*Dataset content*
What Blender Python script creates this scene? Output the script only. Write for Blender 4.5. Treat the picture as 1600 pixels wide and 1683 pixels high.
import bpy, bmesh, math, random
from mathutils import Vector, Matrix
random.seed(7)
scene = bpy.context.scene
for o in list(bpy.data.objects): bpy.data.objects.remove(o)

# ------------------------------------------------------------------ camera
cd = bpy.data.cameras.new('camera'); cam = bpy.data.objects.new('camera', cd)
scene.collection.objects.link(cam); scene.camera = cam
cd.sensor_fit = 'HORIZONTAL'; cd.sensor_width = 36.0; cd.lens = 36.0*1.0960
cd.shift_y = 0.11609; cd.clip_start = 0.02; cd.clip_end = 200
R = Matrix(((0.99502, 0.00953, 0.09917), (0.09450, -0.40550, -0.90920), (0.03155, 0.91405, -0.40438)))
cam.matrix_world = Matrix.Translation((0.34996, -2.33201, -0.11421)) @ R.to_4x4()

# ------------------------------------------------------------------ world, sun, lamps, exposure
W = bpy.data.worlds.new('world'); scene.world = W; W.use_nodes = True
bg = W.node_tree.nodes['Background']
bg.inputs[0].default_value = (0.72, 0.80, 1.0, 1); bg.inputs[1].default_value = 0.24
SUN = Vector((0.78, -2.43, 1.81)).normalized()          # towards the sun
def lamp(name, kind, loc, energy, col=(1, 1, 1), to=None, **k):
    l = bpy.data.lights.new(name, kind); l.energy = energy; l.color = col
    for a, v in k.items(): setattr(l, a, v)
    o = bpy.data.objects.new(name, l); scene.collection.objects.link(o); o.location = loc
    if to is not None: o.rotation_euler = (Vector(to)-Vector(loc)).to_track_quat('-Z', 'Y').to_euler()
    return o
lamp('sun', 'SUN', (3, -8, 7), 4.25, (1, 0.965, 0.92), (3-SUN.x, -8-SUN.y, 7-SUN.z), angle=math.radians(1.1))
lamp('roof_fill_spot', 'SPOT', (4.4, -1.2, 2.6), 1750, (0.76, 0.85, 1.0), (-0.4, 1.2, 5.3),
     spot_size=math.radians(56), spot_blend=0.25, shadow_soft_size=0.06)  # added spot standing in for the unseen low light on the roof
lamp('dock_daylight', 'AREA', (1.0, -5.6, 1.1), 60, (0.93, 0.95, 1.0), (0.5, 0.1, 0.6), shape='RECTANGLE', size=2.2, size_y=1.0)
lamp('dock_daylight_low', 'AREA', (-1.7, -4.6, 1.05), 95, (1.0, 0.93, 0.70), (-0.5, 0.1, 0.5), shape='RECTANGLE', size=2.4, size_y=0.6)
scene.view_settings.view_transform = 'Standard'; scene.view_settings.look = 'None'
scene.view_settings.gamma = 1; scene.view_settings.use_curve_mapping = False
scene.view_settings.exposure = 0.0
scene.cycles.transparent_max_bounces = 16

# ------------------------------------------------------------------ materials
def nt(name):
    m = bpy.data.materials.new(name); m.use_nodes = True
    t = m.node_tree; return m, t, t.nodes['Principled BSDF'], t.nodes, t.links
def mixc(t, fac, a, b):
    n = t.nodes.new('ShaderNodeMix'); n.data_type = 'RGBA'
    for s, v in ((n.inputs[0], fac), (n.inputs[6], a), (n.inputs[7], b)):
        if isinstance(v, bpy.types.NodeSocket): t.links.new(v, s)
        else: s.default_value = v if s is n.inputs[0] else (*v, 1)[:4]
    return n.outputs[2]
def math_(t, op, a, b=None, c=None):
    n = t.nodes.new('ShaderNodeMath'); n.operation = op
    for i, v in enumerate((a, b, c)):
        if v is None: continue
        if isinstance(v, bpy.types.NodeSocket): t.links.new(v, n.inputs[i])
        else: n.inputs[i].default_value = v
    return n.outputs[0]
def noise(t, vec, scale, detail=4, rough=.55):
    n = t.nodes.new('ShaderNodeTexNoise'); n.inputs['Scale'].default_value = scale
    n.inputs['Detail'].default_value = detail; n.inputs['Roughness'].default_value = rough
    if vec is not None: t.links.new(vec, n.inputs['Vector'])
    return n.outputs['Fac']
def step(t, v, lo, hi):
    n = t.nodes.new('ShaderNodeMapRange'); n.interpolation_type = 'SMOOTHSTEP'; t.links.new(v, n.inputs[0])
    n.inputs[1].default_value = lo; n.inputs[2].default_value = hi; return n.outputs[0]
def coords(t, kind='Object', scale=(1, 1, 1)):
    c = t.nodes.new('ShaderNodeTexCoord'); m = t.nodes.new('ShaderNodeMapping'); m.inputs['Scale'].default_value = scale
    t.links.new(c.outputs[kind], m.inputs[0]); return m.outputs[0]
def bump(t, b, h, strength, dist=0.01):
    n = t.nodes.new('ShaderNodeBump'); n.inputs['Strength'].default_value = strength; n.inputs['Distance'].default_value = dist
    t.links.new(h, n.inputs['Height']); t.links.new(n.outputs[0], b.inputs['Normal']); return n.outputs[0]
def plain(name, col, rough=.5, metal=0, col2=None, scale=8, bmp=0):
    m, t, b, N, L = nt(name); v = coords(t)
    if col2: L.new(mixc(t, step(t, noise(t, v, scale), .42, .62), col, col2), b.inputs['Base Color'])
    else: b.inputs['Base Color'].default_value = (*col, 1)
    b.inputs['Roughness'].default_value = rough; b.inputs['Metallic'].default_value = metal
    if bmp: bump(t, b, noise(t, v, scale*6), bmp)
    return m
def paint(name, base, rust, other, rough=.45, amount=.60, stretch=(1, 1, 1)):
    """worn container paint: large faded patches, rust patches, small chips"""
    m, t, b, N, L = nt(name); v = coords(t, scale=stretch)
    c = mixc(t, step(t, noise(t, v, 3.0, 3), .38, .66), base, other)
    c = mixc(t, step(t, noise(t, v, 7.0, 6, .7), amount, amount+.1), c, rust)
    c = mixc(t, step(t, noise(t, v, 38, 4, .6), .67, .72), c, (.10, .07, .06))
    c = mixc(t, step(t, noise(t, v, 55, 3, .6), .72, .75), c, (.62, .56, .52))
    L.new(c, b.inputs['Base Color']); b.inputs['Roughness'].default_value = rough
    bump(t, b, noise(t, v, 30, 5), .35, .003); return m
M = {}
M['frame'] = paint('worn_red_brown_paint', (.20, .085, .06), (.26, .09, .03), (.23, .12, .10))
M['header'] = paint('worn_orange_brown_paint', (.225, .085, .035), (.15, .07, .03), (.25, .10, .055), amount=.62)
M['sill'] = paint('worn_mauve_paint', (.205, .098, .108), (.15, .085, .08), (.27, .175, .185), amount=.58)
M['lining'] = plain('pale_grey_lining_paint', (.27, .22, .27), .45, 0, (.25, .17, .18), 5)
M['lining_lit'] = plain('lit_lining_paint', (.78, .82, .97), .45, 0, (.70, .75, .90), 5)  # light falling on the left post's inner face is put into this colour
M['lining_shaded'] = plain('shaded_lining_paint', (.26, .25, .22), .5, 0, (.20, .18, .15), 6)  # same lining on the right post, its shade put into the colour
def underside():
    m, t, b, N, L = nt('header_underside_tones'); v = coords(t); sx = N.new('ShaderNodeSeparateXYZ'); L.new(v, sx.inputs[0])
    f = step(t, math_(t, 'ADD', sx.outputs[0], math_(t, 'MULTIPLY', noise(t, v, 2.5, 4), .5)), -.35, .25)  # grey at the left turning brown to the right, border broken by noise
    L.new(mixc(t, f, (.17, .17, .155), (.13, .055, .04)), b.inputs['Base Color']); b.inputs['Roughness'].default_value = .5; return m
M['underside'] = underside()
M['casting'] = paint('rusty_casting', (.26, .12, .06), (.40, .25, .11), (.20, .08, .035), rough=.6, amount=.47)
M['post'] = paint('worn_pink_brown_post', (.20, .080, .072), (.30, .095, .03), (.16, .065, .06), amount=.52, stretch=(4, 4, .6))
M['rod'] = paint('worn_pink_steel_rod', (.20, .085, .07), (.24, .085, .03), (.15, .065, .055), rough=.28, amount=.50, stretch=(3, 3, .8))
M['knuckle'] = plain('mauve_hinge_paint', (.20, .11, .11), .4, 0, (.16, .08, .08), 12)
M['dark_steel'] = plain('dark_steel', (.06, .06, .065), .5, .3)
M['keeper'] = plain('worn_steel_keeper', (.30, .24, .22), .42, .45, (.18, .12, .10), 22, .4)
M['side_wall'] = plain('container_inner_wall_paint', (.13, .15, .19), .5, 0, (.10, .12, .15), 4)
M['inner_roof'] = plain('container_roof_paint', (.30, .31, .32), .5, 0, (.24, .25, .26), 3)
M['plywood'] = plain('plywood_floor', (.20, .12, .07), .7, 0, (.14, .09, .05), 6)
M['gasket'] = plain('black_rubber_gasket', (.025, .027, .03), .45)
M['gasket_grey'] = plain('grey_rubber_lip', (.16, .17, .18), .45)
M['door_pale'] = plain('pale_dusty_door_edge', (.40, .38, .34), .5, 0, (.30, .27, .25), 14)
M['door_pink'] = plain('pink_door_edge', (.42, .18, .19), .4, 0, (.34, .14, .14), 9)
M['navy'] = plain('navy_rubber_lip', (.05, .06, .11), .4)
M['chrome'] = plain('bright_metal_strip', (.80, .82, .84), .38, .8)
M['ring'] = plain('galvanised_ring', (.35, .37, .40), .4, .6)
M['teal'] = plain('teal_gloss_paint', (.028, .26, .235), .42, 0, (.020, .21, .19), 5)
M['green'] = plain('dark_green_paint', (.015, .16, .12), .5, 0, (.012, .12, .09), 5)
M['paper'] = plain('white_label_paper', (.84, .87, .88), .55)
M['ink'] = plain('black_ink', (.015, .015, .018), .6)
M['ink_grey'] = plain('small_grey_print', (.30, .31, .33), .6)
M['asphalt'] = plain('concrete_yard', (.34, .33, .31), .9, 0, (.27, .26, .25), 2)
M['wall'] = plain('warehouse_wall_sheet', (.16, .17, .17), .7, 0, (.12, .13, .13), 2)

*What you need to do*
Your output must be the lines of the material above, from the first through the line that contains "for o in list(bpy.data.objects): bpy.data.objects.remove(o)", copied exactly. Include both endpoints and nothing else.

*Response to the exercise*
What Blender Python script creates this scene? Output the script only. Write for Blender 4.5. Treat the picture as 1600 pixels wide and 1683 pixels high.
import bpy, bmesh, math, random
from mathutils import Vector, Matrix
random.seed(7)
scene = bpy.context.scene
for o in list(bpy.data.objects): bpy.data.objects.remove(o)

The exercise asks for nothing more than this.